-- begin Data block --
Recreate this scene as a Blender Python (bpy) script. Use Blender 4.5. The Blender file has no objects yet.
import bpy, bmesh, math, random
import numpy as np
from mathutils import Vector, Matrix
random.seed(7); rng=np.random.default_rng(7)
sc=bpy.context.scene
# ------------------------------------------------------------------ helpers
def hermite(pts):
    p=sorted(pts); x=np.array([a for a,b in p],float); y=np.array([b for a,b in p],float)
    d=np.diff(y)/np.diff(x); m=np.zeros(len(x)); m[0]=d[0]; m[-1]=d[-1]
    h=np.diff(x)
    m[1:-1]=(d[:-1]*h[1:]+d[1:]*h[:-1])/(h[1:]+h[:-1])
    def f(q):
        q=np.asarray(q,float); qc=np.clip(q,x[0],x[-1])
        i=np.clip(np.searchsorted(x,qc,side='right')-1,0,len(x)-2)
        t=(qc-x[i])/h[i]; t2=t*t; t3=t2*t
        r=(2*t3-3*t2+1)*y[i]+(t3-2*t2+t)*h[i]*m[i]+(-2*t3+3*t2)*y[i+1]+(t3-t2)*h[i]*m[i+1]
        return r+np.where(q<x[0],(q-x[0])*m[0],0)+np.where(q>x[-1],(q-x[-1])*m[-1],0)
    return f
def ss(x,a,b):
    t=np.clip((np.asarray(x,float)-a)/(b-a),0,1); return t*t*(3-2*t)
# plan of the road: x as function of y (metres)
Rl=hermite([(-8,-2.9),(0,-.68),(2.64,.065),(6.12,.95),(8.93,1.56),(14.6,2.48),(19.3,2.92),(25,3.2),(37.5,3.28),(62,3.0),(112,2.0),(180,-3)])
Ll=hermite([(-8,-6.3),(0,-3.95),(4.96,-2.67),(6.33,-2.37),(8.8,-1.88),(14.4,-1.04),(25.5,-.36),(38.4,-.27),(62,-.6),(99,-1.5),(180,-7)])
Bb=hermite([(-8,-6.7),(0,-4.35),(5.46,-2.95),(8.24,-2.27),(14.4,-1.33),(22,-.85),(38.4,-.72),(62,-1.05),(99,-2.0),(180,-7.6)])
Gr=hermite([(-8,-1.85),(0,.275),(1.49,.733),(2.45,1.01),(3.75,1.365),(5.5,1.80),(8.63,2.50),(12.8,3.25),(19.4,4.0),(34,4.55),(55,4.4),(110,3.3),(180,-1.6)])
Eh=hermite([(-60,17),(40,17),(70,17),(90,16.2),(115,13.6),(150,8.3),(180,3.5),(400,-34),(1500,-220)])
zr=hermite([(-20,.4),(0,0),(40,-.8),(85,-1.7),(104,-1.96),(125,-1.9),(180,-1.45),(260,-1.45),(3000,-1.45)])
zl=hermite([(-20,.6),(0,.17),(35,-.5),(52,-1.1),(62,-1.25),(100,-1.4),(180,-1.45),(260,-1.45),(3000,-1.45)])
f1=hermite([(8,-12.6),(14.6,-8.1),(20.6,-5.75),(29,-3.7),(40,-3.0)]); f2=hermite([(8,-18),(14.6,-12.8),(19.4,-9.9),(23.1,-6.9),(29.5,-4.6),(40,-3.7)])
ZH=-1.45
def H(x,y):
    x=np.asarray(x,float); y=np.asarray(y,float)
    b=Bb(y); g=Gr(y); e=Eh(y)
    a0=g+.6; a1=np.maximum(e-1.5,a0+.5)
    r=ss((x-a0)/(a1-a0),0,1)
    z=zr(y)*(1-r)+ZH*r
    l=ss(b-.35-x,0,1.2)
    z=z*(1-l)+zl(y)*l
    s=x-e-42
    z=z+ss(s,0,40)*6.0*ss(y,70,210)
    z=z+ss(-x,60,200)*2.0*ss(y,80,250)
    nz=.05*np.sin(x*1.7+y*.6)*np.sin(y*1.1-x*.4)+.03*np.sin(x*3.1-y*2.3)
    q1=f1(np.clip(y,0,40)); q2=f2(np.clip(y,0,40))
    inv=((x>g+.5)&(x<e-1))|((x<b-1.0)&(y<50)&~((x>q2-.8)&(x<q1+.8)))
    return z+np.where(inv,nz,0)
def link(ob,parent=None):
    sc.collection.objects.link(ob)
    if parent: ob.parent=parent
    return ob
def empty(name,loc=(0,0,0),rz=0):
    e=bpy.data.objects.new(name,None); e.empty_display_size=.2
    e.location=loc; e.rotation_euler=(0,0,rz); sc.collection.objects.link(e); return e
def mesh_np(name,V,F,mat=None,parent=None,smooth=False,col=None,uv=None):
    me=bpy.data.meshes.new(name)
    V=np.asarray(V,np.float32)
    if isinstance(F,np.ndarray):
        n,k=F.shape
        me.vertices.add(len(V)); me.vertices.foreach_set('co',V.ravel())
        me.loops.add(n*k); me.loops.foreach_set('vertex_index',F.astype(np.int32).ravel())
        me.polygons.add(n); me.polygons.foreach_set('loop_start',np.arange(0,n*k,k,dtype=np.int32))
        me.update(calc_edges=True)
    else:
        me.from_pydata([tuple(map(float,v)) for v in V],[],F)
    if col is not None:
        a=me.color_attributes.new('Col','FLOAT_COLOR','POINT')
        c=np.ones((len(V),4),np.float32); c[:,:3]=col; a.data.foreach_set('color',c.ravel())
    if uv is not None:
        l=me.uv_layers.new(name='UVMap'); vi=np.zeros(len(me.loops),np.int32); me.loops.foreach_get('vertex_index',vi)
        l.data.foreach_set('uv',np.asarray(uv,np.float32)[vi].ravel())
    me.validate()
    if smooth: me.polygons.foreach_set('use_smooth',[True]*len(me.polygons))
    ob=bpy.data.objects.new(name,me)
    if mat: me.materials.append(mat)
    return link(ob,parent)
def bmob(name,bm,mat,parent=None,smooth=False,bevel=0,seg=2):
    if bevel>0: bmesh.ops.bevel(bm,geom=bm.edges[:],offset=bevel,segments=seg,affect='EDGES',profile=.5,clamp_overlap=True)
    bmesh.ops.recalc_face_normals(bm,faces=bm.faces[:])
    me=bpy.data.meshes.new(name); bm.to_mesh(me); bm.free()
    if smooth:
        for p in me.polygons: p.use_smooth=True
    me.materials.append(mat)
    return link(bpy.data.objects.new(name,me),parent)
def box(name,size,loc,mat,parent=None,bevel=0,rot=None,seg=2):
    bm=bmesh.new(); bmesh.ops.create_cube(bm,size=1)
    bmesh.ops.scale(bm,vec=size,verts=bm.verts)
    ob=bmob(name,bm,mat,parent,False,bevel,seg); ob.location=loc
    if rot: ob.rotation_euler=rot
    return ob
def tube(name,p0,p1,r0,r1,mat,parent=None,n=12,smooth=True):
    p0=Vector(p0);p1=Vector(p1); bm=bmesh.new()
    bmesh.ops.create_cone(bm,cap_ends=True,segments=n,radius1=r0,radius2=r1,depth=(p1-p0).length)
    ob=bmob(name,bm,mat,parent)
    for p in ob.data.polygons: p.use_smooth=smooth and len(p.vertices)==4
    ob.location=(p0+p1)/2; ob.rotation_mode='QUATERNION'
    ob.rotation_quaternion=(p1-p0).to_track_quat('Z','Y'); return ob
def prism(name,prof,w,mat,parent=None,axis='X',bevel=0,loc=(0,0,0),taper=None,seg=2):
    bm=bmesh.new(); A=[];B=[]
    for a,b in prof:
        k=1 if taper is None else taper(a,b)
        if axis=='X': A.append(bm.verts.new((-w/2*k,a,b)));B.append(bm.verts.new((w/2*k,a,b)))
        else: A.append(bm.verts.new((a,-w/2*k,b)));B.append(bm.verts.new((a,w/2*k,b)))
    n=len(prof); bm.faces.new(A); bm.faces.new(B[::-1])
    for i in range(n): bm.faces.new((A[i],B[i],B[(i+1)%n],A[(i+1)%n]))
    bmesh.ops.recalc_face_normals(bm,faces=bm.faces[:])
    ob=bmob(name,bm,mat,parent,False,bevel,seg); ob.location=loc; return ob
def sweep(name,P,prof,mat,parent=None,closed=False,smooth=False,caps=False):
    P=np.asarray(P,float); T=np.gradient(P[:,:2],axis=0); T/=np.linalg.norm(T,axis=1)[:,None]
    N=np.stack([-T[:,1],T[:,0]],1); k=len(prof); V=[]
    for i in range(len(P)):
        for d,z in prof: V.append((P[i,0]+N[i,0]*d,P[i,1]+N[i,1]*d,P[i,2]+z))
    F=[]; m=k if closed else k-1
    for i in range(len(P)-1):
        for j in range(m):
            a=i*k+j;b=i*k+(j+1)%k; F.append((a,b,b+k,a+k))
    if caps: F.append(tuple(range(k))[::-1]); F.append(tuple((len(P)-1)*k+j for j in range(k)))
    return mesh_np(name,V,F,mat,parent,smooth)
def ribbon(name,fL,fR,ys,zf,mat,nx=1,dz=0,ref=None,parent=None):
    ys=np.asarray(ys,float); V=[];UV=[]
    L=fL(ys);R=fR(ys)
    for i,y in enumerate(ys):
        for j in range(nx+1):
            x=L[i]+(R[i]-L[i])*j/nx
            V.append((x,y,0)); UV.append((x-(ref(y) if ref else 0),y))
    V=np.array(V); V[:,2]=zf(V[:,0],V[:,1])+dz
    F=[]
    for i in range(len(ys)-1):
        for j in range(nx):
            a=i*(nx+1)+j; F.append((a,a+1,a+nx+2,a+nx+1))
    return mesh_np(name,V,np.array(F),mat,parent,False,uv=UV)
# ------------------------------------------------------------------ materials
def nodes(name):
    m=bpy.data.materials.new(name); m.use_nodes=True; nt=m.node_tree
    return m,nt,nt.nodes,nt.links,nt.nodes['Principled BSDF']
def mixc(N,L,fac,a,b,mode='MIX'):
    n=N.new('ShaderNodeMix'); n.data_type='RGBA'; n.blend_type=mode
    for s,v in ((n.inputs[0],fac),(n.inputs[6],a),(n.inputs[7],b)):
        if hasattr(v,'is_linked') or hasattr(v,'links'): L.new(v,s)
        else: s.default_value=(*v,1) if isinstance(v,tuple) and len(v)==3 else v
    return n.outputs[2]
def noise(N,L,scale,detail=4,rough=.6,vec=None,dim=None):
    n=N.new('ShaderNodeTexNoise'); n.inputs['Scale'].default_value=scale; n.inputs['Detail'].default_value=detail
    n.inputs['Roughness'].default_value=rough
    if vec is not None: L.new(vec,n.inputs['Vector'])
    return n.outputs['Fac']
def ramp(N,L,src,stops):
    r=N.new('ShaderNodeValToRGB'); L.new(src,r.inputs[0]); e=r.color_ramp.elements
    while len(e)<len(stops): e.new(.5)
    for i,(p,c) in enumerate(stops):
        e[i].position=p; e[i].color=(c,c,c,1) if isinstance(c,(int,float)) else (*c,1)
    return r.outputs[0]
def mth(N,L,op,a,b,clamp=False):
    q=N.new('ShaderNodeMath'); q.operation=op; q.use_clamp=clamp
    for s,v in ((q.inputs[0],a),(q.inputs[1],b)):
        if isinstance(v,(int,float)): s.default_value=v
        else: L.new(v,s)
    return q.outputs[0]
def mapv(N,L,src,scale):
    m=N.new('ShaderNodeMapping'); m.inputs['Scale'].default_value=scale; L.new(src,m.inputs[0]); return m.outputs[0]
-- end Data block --
- [Directions]: Return nothing except the number of lines that include the string "scene".

- [Result of this task]: 2